11 grudnia ubiegłego roku w Lillehammer Maciej Kot po raz pierwszy w swojej karierze stanął na podium konkursu Pucharu Świata. Dokładnie dwa miesiące później w Sapporo sięgnął po pierwsze pucharowe zwycięstwo. Co ciekawe, dokonał tego w 45. rocznicę zdobycia złotego medalu olimpijskiego przez Wojciecha Fortunę na tej właśnie skoczni.

- Pierwsze zwycięstwo smakuje wspaniale. To przyjemność stać tutaj z Petrem, który jest najlepszym zawodnikiem poprzedniego sezonu.
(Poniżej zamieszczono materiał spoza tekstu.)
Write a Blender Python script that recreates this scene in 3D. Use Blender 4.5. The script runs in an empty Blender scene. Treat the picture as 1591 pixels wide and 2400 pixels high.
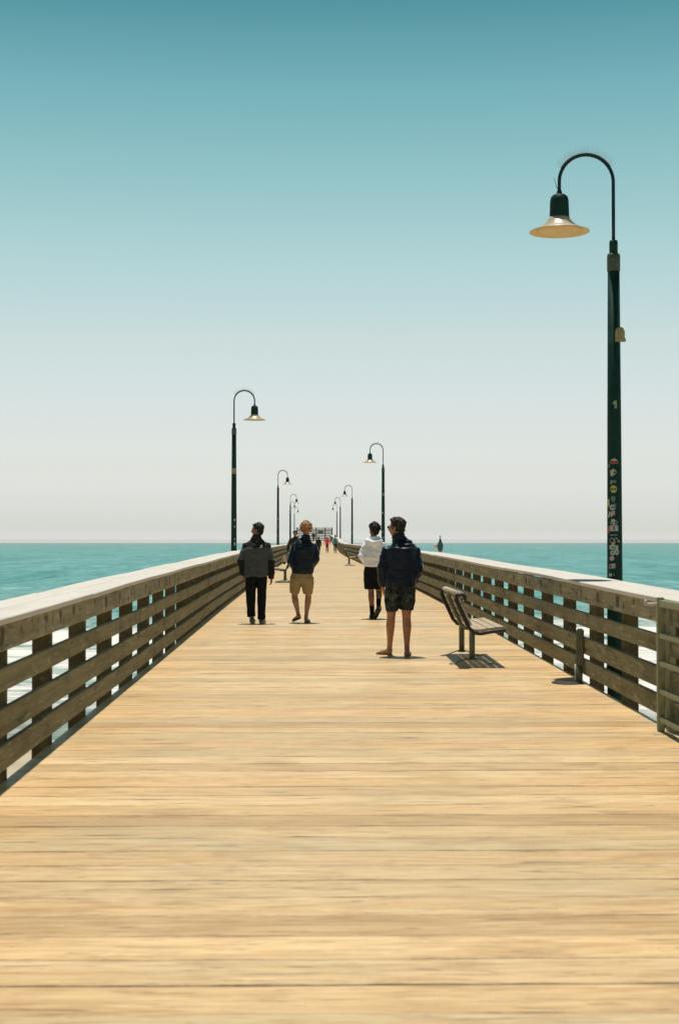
import bpy, bmesh, math, random
from mathutils import Vector, Matrix, noise
R = math.radians
random.seed(7)
scene = bpy.context.scene
COL = scene.collection
F = 3333.0            # focal length in pixels of the photograph
EYE = 1.577

# ------------------------------------------------------------ camera
cam_d = bpy.data.cameras.new('camera'); cam = bpy.data.objects.new('camera', cam_d); COL.objects.link(cam)
cam.location = (0, 0, EYE); cam.rotation_euler = (R(90 + 1.203), 0, R(-0.971))
cam_d.sensor_fit = 'VERTICAL'; cam_d.sensor_height = 36; cam_d.sensor_width = 24; cam_d.lens = 50
cam_d.clip_start = 0.1; cam_d.clip_end = 40000
cam_d.dof.use_dof = True; cam_d.dof.focus_distance = 27; cam_d.dof.aperture_fstop = 4.2
scene.camera = cam

# ------------------------------------------------------------ world
SUN_EL, SUN_AZ = 79.0, -6.0        # azimuth in degrees clockwise from +Y
world = bpy.data.worlds.new('World'); scene.world = world; world.use_nodes = True
wn = world.node_tree; wn.nodes.clear()
wo = wn.nodes.new('ShaderNodeOutputWorld'); bg = wn.nodes.new('ShaderNodeBackground')
sky = wn.nodes.new('ShaderNodeTexSky'); sky.sky_type = 'NISHITA'; sky.sun_disc = False
sky.sun_elevation = R(SUN_EL); sky.sun_rotation = R(SUN_AZ); sky.dust_density = 1.5; sky.ozone_density = 1.0
tc = wn.nodes.new('ShaderNodeTexCoord'); sp = wn.nodes.new('ShaderNodeSeparateXYZ')
ramp = wn.nodes.new('ShaderNodeValToRGB')
mulc = wn.nodes.new('ShaderNodeMix'); mulc.data_type = 'RGBA'; mulc.blend_type = 'MULTIPLY'; mulc.inputs[0].default_value = 1
SKY_GRADE = [(0.0, (4.5, 4.75, 5.3)), (0.0013, (4.2, 4.4, 4.95)), (0.0027, (3.65, 3.83, 4.3)), (0.0041, (3.05, 3.25, 3.7)), (0.009, (2.39, 2.604, 2.979)), (0.0165, (2.084, 2.253, 2.622)), (0.0294, (1.822, 1.891, 2.171)), (0.0509, (1.709, 1.633, 1.704)), (0.0807, (1.712, 1.533, 1.448)), (0.1396, (1.724, 1.554, 1.246)), (0.1971, (1.471, 1.571, 1.17)), (0.2526, (1.101, 1.453, 1.042)), (0.3057, (0.747, 1.268, 0.933)), (0.3551, (0.402, 0.938, 0.715)), (0.47, (0.13, 0.36, 0.31)), (0.9, (0.05, 0.16, 0.15))]
# hazy coastal air: the clear-sky model is lifted near the horizon and turned towards teal higher up
wn.links.new(tc.outputs['Generated'], sp.inputs[0]); wn.links.new(sp.outputs['Z'], ramp.inputs[0])
wn.links.new(sky.outputs[0], mulc.inputs[6]); wn.links.new(ramp.outputs[0], mulc.inputs[7])
mul4 = wn.nodes.new('ShaderNodeVectorMath'); mul4.operation = 'SCALE'; mul4.inputs['Scale'].default_value = 4.0
wn.links.new(mulc.outputs[2], mul4.inputs[0]); wn.links.new(mul4.outputs[0], bg.inputs[0]); wn.links.new(bg.outputs[0], wo.inputs[0])
bg.inputs[1].default_value = 0.1
for i, (p, c) in enumerate(SKY_GRADE):
    e = ramp.color_ramp.elements[i] if i < 2 else ramp.color_ramp.elements.new(p)
    e.position = p; e.color = (c[0]/4, c[1]/4, c[2]/4, 1)

# ------------------------------------------------------------ sun
sd = bpy.data.lights.new('sun', 'SUN'); sd.energy = 4.8; sd.angle = R(0.53); sd.color = (1.0, 0.92, 0.81)
so = bpy.data.objects.new('sun', sd); COL.objects.link(so)
sv = Vector((math.sin(R(SUN_AZ)) * math.cos(R(SUN_EL)), math.cos(R(SUN_AZ)) * math.cos(R(SUN_EL)), math.sin(R(SUN_EL))))
so.rotation_euler = sv.to_track_quat('Z', 'Y').to_euler(); so.location = (0, 0, 30)
vs = scene.view_settings
vs.view_transform = 'Standard'; vs.look = 'None'; vs.gamma = 1; vs.exposure = 0.0
try: vs.use_curve_mapping = False
except Exception: pass

# ------------------------------------------------------------ helpers: objects
def tag(o, label=None, cat=None, group=None, kind=None):
    if label: o['label'] = label
    if cat: o['category'] = cat
    if group: o['group'] = group
    if kind: o['kind'] = kind
    return o
def mat_list(me, mats):
    for m in (mats if isinstance(mats, (list, tuple)) else [mats]): me.materials.append(m)
def obj(name, bm, mats, parent=None, smooth=True, loc=None):
    if isinstance(bm, bpy.types.Mesh): me = bm
    else:
        me = bpy.data.meshes.new(name); bm.to_mesh(me); bm.free()
    me.name = name
    mat_list(me, mats)
    if smooth:
        for p in me.polygons: p.use_smooth = True
    o = bpy.data.objects.new(name, me); COL.objects.link(o)
    if parent: o.parent = parent
    if loc: o.location = loc
    return o
def thing(name, label, cat, loc=(0, 0, 0), rz=0, group=None):
    o = bpy.data.objects.new(name, None); COL.objects.link(o); o.empty_display_size = 0.2
    o.location = loc; o.rotation_euler = (0, 0, rz)
    return tag(o, label, cat, group)
def dup(root, loc, rz, label, group=None):
    r = root.copy(); COL.objects.link(r); r.location = loc; r.rotation_euler = (0, 0, rz); r['label'] = label
    if group: r['group'] = group
    for ch in root.children:
        c = ch.copy(); COL.objects.link(c); c.parent = r
        for g in ch.children:
            d = g.copy(); COL.objects.link(d); d.parent = c
    return r
# ------------------------------------------------------------ helpers: shapes
def box(bm, x0, x1, y0, y1, z0, z1, mi=0):
    v = [bm.verts.new(p) for p in ((x0,y0,z0),(x1,y0,z0),(x1,y1,z0),(x0,y1,z0),(x0,y0,z1),(x1,y0,z1),(x1,y1,z1),(x0,y1,z1))]
    for f in ((0,3,2,1),(4,5,6,7),(0,1,5,4),(1,2,6,5),(2,3,7,6),(3,0,4,7)):
        fc = bm.faces.new([v[i] for i in f]); fc.material_index = mi
def beam(bm, pts, prof):
    """pts: list of centre points, prof(i, p) -> ring of 3D points"""
    rings = [[bm.verts.new(q) for q in prof(i, p)] for i, p in enumerate(pts)]
    n = len(rings[0])
    for a, b in zip(rings, rings[1:]):
        for k in range(n): bm.faces.new((a[k], a[(k+1) % n], b[(k+1) % n], b[k]))
    bm.faces.new(list(reversed(rings[0]))); bm.faces.new(rings[-1])
    bmesh.ops.recalc_face_normals(bm, faces=bm.faces[:])
def tube(bm, pts, rad, seg=12, round_end=True, side=None):
    """rad: per point r or (r_side, r_other). Closed tapered tube."""
    pts = [Vector(p) for p in pts]; n = len(pts)
    rr = [(r, r) if isinstance(r, (int, float)) else r for r in (rad if isinstance(rad, list) else [rad] * n)]
    if round_end:
        d0 = (pts[0] - pts[1]).normalized(); d1 = (pts[-1] - pts[-2]).normalized()
        m0 = min(rr[0]); m1 = min(rr[-1])
        pre = []; post = []
        for a in (80, 55, 28):
            c, s = math.cos(R(a)), math.sin(R(a))
            pre.append((pts[0] + d0 * m0 * s, (rr[0][0] * c, rr[0][1] * c)))
            post.insert(0, (pts[-1] + d1 * m1 * s, (rr[-1][0] * c, rr[-1][1] * c)))
        L = pre + list(zip(pts, rr)) + post
        pts = [a for a, _ in L]; rr = [b for _, b in L]; n = len(pts)
    prev = Vector(side).normalized() if side is not None else None
    rings = []
    for i in range(n):
        t = (pts[min(i+1, n-1)] - pts[max(i-1, 0)])
        t = t.normalized() if t.length > 1e-9 else Vector((0, 0, 1))
        if prev is None:
            prev = Vector((1, 0, 0)) if abs(t.x) < 0.9 else Vector((0, 1, 0))
        u = (prev - t * prev.dot(t))
        u = u.normalized() if u.length > 1e-6 else t.orthogonal().normalized()
        w = t.cross(u); prev = u
        ring = []
        for k in range(seg):
            a = 2 * math.pi * k / seg
            ring.append(bm.verts.new(pts[i] + u * math.cos(a) * rr[i][0] + w * math.sin(a) * rr[i][1]))
        rings.append(ring)
    for a, b in zip(rings, rings[1:]):
        for k in range(seg): bm.faces.new((a[k], a[(k+1) % seg], b[(k+1) % seg], b[k]))
    bm.faces.new(list(reversed(rings[0]))); bm.faces.new(rings[-1])
def ellip(bm, c, r, rot=None, u=14, v=10):
    M = Matrix.Translation(Vector(c)) @ (rot.to_4x4() if rot else Matrix.Identity(4)) @ Matrix.Diagonal((r[0], r[1], r[2], 1))
    bmesh.ops.create_uvsphere(bm, u_segments=u, v_segments=v, radius=1, matrix=M)
def lathe(bm, prof, c=(0, 0, 0), seg=32, close=False):
    rings = []
    for r, z in prof:
        rings.append([bm.verts.new((c[0] + r * math.cos(2*math.pi*k/seg), c[1] + r * math.sin(2*math.pi*k/seg), c[2] + z)) for k in range(seg)])
    if close: rings.append(rings[0])
    for a, b in zip(rings, rings[1:]):
        for k in range(seg): bm.faces.new((a[k], a[(k+1) % seg], b[(k+1) % seg], b[k]))
    if not close:
        bm.faces.new(list(reversed(rings[0]))); bm.faces.new(rings[-1])
def remesh(bm, vox, smooth=2, fac=0.5):
    me = bpy.data.meshes.new('tmp'); bm.to_mesh(me); bm.free()
    ob = bpy.data.objects.new('tmp', me); COL.objects.link(ob)
    m = ob.modifiers.new('r', 'REMESH'); m.mode = 'VOXEL'; m.voxel_size = vox
    if smooth:
        s = ob.modifiers.new('s', 'SMOOTH'); s.iterations = smooth; s.factor = fac
    dg = bpy.context.evaluated_depsgraph_get(); dg.update()
    new = bpy.data.meshes.new_from_object(ob.evaluated_get(dg))
    bpy.data.objects.remove(ob); bpy.data.meshes.remove(me)
    return new
def displace(me, fn):
    ns = [v.normal.copy() for v in me.vertices]
    for v, n in zip(me.vertices, ns): v.co += n * fn(v.co, n)

# ------------------------------------------------------------ materials
def M(name): 
    m = bpy.data.materials.new(name); m.use_nodes = True
    return m, m.node_tree, m.node_tree.nodes['Principled BSDF']
def N(nt, t, **kw):
    n = nt.nodes.new(t)
    for k, v in kw.items():
        if hasattr(n, k): setattr(n, k, v)
        else: n.inputs[k].default_value = v
    return n
def rampn(nt, stops, src):
    r = nt.nodes.new('ShaderNodeValToRGB')
    while len(r.color_ramp.elements) < len(stops): r.color_ramp.elements.new(0.5)
    for e, (p, c) in zip(r.color_ramp.elements, stops):
        e.position = p; e.color = (*c, 1) if len(c) == 3 else c
    nt.links.new(src, r.inputs[0]); return r
def mapped(nt, scale, coord='Object', loc=(0, 0, 0)):
    if coord == 'World':
        t = nt.nodes.new('ShaderNodeNewGeometry'); out = t.outputs['Position']
    else:
        t = nt.nodes.new('ShaderNodeTexCoord'); out = t.outputs[coord]
    mp = nt.nodes.new('ShaderNodeMapping'); mp.inputs['Scale'].default_value = scale; mp.inputs['Location'].default_value = loc
    nt.links.new(out, mp.inputs[0]); return mp.outputs[0]
def noisen(nt, vec, scale, detail=4, rough=0.55, dist=0.0):
    n = nt.nodes.new('ShaderNodeTexNoise'); n.inputs['Scale'].default_value = scale
    n.inputs['Detail'].default_value = detail; n.inputs['Roughness'].default_value = rough; n.inputs['Distortion'].default_value = dist
    nt.links.new(vec, n.inputs['Vector']); return n.outputs['Fac']
def mixc(nt, a, b, fac, mode='MIX'):
    m = nt.nodes.new('ShaderNodeMix'); m.data_type = 'RGBA'; m.blend_type = mode
    for s, i in ((a, 6), (b, 7)):
        if isinstance(s, tuple): m.inputs[i].default_value = (*s, 1)
        else: nt.links.new(s, m.inputs[i])
    if isinstance(fac, (int, float)): m.inputs[0].default_value = fac
    else: nt.links.new(fac, m.inputs[0])
    return m.outputs[2]
def mathn(nt, op, a, b=None, c=None, clamp=False):
    m = nt.nodes.new('ShaderNodeMath'); m.operation = op; m.use_clamp = clamp
    for i, s in enumerate((a, b, c)):
        if s is None: continue
        if isinstance(s, (int, float)): m.inputs[i].default_value = s
        else: nt.links.new(s, m.inputs[i])
    return m.outputs[0]
def smooth(nt, v, a, b, lo=0.0, hi=1.0):
    m = nt.nodes.new('ShaderNodeMapRange'); m.interpolation_type = 'SMOOTHSTEP'
    nt.links.new(v, m.inputs[0]); m.inputs[1].default_value = a; m.inputs[2].default_value = b
    m.inputs[3].default_value = lo; m.inputs[4].default_value = hi
    return m.outputs[0]
def bumpn(nt, b, h, strength, dist):
    n = nt.nodes.new('ShaderNodeBump'); n.inputs['Strength'].default_value = strength; n.inputs['Distance'].default_value = dist
    nt.links.new(h, n.inputs['Height']); nt.links.new(n.outputs[0], b.inputs['Normal'])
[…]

To dla mnie pierwsze zwycięstwo, ale mam nadzieję, że nie ostatnie. To był dla mnie bardzo dobry konkurs, oddałem bardzo dobre skoki, chociaż przy tej pogodzie nie było łatwo skakać. Warunki nie były idealne, ale wykonałem swoje zadanie. Wygrałem, więc jestem z tego powodu niezwykle szczęśliwy - powiedział po konkursie 25-latek.

Dla Petra Prevca, który w ubiegłym sezonie triumfował piętnastokrotnie, jest to pierwsze zwycięstwo w tym sezonie. Jednocześnie to dla niego czwarty triumf na Ōkurayamie.

- Sapporo to dla mnie naprawdę wyjątkowe miejsce. Gratuluję Maćkowi pierwszego pucharowego zwycięstwa. To był dla mnie bardzo przyjemny konkurs, w pierwszej serii miałem szczęście do warunków, dlatego udało mi się daleko skoczyć; w drugiej oddałem bardzo dobrą próbę, dlatego jestem bardzo zadowolony i usatysfakcjonowany ze swojego dzisiejszego występu - ocenił Peter Prevc.